→ Work to do
Every line of the data must be copied exactly.

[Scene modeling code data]
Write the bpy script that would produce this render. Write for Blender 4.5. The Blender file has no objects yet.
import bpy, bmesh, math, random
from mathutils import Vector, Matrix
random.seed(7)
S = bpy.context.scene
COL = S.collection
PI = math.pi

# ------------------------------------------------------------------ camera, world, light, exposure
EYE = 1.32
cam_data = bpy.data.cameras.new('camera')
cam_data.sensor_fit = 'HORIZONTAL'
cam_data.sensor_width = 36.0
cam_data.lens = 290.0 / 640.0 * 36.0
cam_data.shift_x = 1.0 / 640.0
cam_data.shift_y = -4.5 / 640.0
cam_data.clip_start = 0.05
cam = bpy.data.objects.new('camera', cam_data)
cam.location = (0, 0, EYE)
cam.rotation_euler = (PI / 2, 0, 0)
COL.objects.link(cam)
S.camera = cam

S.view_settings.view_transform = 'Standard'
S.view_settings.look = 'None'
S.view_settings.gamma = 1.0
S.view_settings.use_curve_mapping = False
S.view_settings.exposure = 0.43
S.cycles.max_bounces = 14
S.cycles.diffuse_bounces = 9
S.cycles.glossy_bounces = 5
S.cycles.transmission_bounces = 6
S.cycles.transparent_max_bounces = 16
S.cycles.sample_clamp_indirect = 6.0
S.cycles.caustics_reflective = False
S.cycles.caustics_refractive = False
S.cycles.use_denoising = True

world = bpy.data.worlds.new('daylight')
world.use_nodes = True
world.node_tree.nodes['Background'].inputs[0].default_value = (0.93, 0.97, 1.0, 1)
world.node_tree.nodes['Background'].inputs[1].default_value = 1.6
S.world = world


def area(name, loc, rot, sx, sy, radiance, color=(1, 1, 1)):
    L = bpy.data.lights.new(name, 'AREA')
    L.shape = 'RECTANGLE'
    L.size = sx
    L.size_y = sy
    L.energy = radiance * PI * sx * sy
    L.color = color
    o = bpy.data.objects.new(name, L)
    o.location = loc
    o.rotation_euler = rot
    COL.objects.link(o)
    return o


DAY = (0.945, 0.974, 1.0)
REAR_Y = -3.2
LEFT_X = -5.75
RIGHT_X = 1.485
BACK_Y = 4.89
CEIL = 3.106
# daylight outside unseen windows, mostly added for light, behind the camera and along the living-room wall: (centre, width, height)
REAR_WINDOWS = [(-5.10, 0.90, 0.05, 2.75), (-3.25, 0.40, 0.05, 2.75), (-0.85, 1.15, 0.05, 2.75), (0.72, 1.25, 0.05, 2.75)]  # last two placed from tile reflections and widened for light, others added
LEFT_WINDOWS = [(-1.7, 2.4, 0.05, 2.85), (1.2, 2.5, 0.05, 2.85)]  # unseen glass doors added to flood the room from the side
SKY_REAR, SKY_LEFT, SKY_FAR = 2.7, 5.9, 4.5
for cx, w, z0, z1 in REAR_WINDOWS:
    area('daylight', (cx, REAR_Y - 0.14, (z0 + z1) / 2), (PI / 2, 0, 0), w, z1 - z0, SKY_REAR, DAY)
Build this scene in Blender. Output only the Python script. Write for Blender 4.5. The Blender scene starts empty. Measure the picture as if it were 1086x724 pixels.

→ Result for this exercise
Write the bpy script that would produce this render. Write for Blender 4.5. The Blender file has no objects yet.
import bpy, bmesh, math, random
from mathutils import Vector, Matrix
random.seed(7)
S = bpy.context.scene
COL = S.collection
PI = math.pi

# ------------------------------------------------------------------ camera, world, light, exposure
EYE = 1.32
cam_data = bpy.data.cameras.new('camera')
cam_data.sensor_fit = 'HORIZONTAL'
cam_data.sensor_width = 36.0
cam_data.lens = 290.0 / 640.0 * 36.0
cam_data.shift_x = 1.0 / 640.0
cam_data.shift_y = -4.5 / 640.0
cam_data.clip_start = 0.05
cam = bpy.data.objects.new('camera', cam_data)
cam.location = (0, 0, EYE)
cam.rotation_euler = (PI / 2, 0, 0)
COL.objects.link(cam)
S.camera = cam

S.view_settings.view_transform = 'Standard'
S.view_settings.look = 'None'
S.view_settings.gamma = 1.0
S.view_settings.use_curve_mapping = False
S.view_settings.exposure = 0.43
S.cycles.max_bounces = 14
S.cycles.diffuse_bounces = 9
S.cycles.glossy_bounces = 5
S.cycles.transmission_bounces = 6
S.cycles.transparent_max_bounces = 16
S.cycles.sample_clamp_indirect = 6.0
S.cycles.caustics_reflective = False
S.cycles.caustics_refractive = False
S.cycles.use_denoising = True

world = bpy.data.worlds.new('daylight')
world.use_nodes = True
world.node_tree.nodes['Background'].inputs[0].default_value = (0.93, 0.97, 1.0, 1)
world.node_tree.nodes['Background'].inputs[1].default_value = 1.6
S.world = world


def area(name, loc, rot, sx, sy, radiance, color=(1, 1, 1)):
    L = bpy.data.lights.new(name, 'AREA')
    L.shape = 'RECTANGLE'
    L.size = sx
    L.size_y = sy
    L.energy = radiance * PI * sx * sy
    L.color = color
    o = bpy.data.objects.new(name, L)
    o.location = loc
    o.rotation_euler = rot
    COL.objects.link(o)
    return o


DAY = (0.945, 0.974, 1.0)
REAR_Y = -3.2
LEFT_X = -5.75
RIGHT_X = 1.485
BACK_Y = 4.89
CEIL = 3.106
# daylight outside unseen windows, mostly added for light, behind the camera and along the living-room wall: (centre, width, height)
REAR_WINDOWS = [(-5.10, 0.90, 0.05, 2.75), (-3.25, 0.40, 0.05, 2.75), (-0.85, 1.15, 0.05, 2.75), (0.72, 1.25, 0.05, 2.75)]  # last two placed from tile reflections and widened for light, others added
LEFT_WINDOWS = [(-1.7, 2.4, 0.05, 2.85), (1.2, 2.5, 0.05, 2.85)]  # unseen glass doors added to flood the room from the side
SKY_REAR, SKY_LEFT, SKY_FAR = 2.7, 5.9, 4.5
for cx, w, z0, z1 in REAR_WINDOWS:
    area('daylight', (cx, REAR_Y - 0.14, (z0 + z1) / 2), (PI / 2, 0, 0), w, z1 - z0, SKY_REAR, DAY)
Build this scene in Blender. Output only the Python script. Write for Blender 4.5. The Blender scene starts empty. Measure the picture as if it were 1086x724 pixels.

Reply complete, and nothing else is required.